El “Siesta”, con su generosa eslora de más de 12 metros, su arrufo discreto y su manga cómoda, pero sin exceso, me produjo siempre la necesidad de tenderme, en una de sus cuchetas, y dejar en libertad el “ocio manso del alma”, antes que cualquiera de las actividades previstas, como la pesca, la natación, o el simple y fundamental placer de cumplir un turno a cargo del timón. Tanto es así, que mis compañeros de siempre, en cada salida disponían que las actividades se programaran para después de mi consabida obediencia a la insinuación del gallardete de la nave, que mostraba una hamaca y un eterno dormilón.
El secreto, que hoy confieso, es que en cada una de mis abreviadas siestas, aprovechaba para revivir episodios únicos, compartidos en los innumerables viajes. Se trataba de mezclar el placer de lo inesperado de ese momento, con lo ya gustado, durante las visitas a tantos lugares recónditos, apenas sugeridos por las cartas náuticas. Además, me servían para compaginar derroteros, ya que se me había otorgado la difícil tarea del organizador de las salidas de pesca; muchas de las cuales, la gran mayoría, habían resultado memorables fracasos en cuanto al saldo piscatorio, y, en cambio, grandes aciertos en la sucesión de brindis y manjares, en los que tuve, también, mi aporte de experiencia.
Entre Nueva Palmira y Colonia se distribuyeron, durante años, los itinerarios cumplidos por diversas tripulaciones, a las que me integré, con absoluto agrado, siempre que pude. “Salimos con el Siesta”, dicho así, era una consigna que significaba, al menos en mi caso, suspender toda otra actividad o compromiso.

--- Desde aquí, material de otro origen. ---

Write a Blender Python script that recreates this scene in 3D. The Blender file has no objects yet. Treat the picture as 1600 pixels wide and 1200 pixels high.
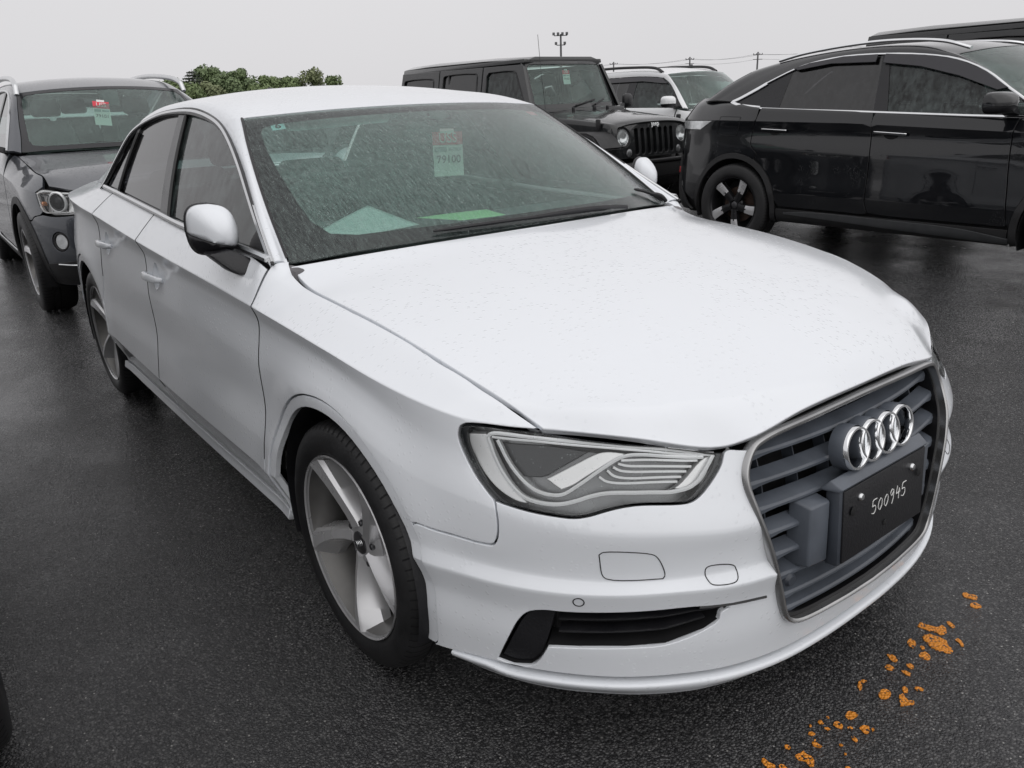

Algunos detalles ocupan siempre mi memoria si frecuento el tema. Puedo recordar una batalla librada contra los armados en el Paraná Guazú, en plena noche, y oyendo solo el ruido lejano de una draga arenera entre la seguidilla de piques, corridas, capturas y liberaciones. Por fin, dos lomos bien aderezados que fueron la sorpresa para el capitán. Recuerdo, también, aquella boga de cuatro kilos, que cociné a la parrilla en el primer tramo del río Ceibo, no teniendo este más de diez metros de ancho y una multitud de aves canoras que realmente abrumaba.
Bosquejos, simples referencias, fugaces, a toda época. En realidad, al contemplar la amarra vacía del barco, y superar la emoción de su despedida, lo único que surge y permanece en mi mente es su nombre, y, como siempre, una irrefrenable intención de regresar a mi litera, una vez más, para adormilarme con el ronroneo de los motores y el chapoteo manso de la proa, por alguno de los recurrentemente inexplorados, ríos de la memoria.